-- Start of Material provided --
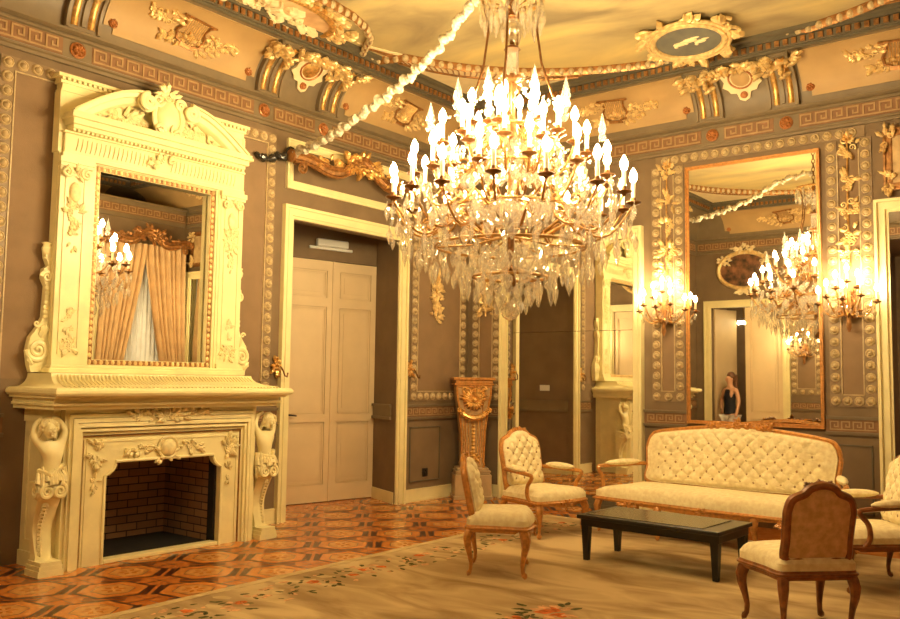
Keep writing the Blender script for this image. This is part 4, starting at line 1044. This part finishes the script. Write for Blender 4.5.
# crystals
def kite(L, Wd, n=6, sh=.35):
    mb = MB(); mb.lathe([(.001, 0), (Wd*.12, -.012), (.001, -.024)], n=n); L -= .024; mb.T = Matrix.Translation((0, 0, -.024)); mb.lathe([(.001, 0), (Wd*.5, -L*sh), (Wd*.42, -L*.62), (.001, -L)], n=n); return mb
def obelisk(L, Wd):
    mb = MB(); mb.lathe([(Wd*.35, 0), (Wd*.5, .03), (Wd*.3, .06), (Wd*.5, .09), (.001, L)], n=6); return mb
def plate_drop(L, Wd):
    mb = MB(); pts = [(0, 0), (-.5, -.30), (-.46, -.55), (-.22, -.82), (0, -1), (.22, -.82), (.46, -.55), (.5, -.30)]
    P = [(x*Wd, z*L) for x, z in pts]; P2 = [(x*.55, z*.62-L*.18) for x, z in P]
    vs = [(x, -.004, z) for x, z in P]+[(x, .004, z) for x, z in P]+[(x, -.014, z) for x, z in P2]+[(x, .014, z) for x, z in P2]; n = 8
    fs = [[i, (i+1) % n, n+(i+1) % n, n+i] for i in range(n)]+[[i, 2*n+i, 2*n+(i+1) % n, (i+1) % n] for i in range(n)]+[[n+i, n+(i+1) % n, 3*n+(i+1) % n, 3*n+i] for i in range(n)]
    fs += [[2*n+i for i in range(n)], [3*n+i for i in range(n)][::-1]]
    mb.add(vs, fs); return mb
KIND = {'a': (kite(.15, .046), .15), 'b': (plate_drop(.15, .095), .15), 'c': (kite(.20, .050), .20), 'd': (kite(.11, .042), .11), 'e': (plate_drop(.13, .085), .13), 'o': (obelisk(.26, .085), .26)}
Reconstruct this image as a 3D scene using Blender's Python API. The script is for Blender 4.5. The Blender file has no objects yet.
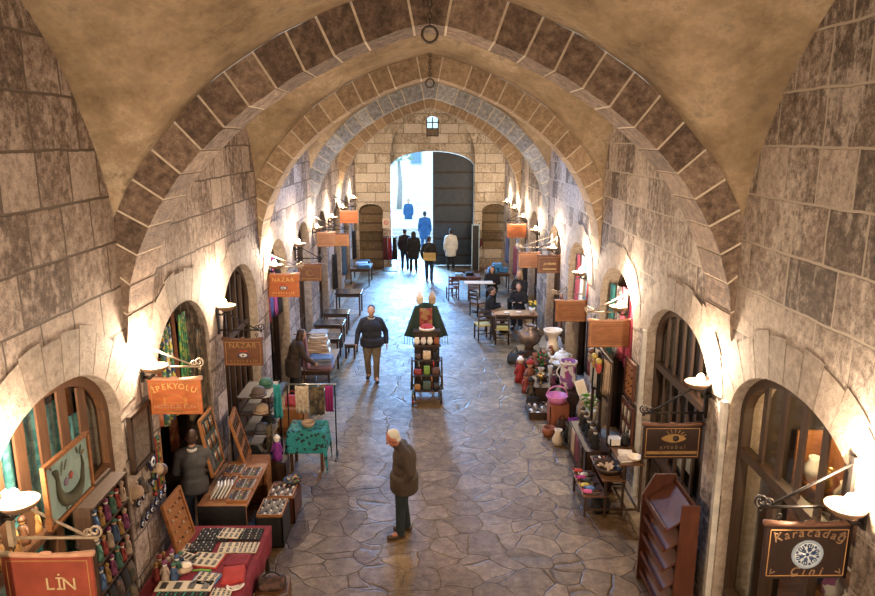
-- End of Material provided --
Images should not appear in the copy; retype the listing above exactly.

Keep writing the Blender script for this image. This is part 4, starting at line 1044. This part finishes the script. Write for Blender 4.5.
# crystals
def kite(L, Wd, n=6, sh=.35):
    mb = MB(); mb.lathe([(.001, 0), (Wd*.12, -.012), (.001, -.024)], n=n); L -= .024; mb.T = Matrix.Translation((0, 0, -.024)); mb.lathe([(.001, 0), (Wd*.5, -L*sh), (Wd*.42, -L*.62), (.001, -L)], n=n); return mb
def obelisk(L, Wd):
    mb = MB(); mb.lathe([(Wd*.35, 0), (Wd*.5, .03), (Wd*.3, .06), (Wd*.5, .09), (.001, L)], n=6); return mb
def plate_drop(L, Wd):
    mb = MB(); pts = [(0, 0), (-.5, -.30), (-.46, -.55), (-.22, -.82), (0, -1), (.22, -.82), (.46, -.55), (.5, -.30)]
    P = [(x*Wd, z*L) for x, z in pts]; P2 = [(x*.55, z*.62-L*.18) for x, z in P]
    vs = [(x, -.004, z) for x, z in P]+[(x, .004, z) for x, z in P]+[(x, -.014, z) for x, z in P2]+[(x, .014, z) for x, z in P2]; n = 8
    fs = [[i, (i+1) % n, n+(i+1) % n, n+i] for i in range(n)]+[[i, 2*n+i, 2*n+(i+1) % n, (i+1) % n] for i in range(n)]+[[n+i, n+(i+1) % n, 3*n+(i+1) % n, 3*n+i] for i in range(n)]
    fs += [[2*n+i for i in range(n)], [3*n+i for i in range(n)][::-1]]
    mb.add(vs, fs); return mb
KIND = {'a': (kite(.15, .046), .15), 'b': (plate_drop(.15, .095), .15), 'c': (kite(.20, .050), .20), 'd': (kite(.11, .042), .11), 'e': (plate_drop(.13, .085), .13), 'o': (obelisk(.26, .085), .26)}
Reconstruct this image as a 3D scene using Blender's Python API. The script is for Blender 4.5. The Blender file has no objects yet.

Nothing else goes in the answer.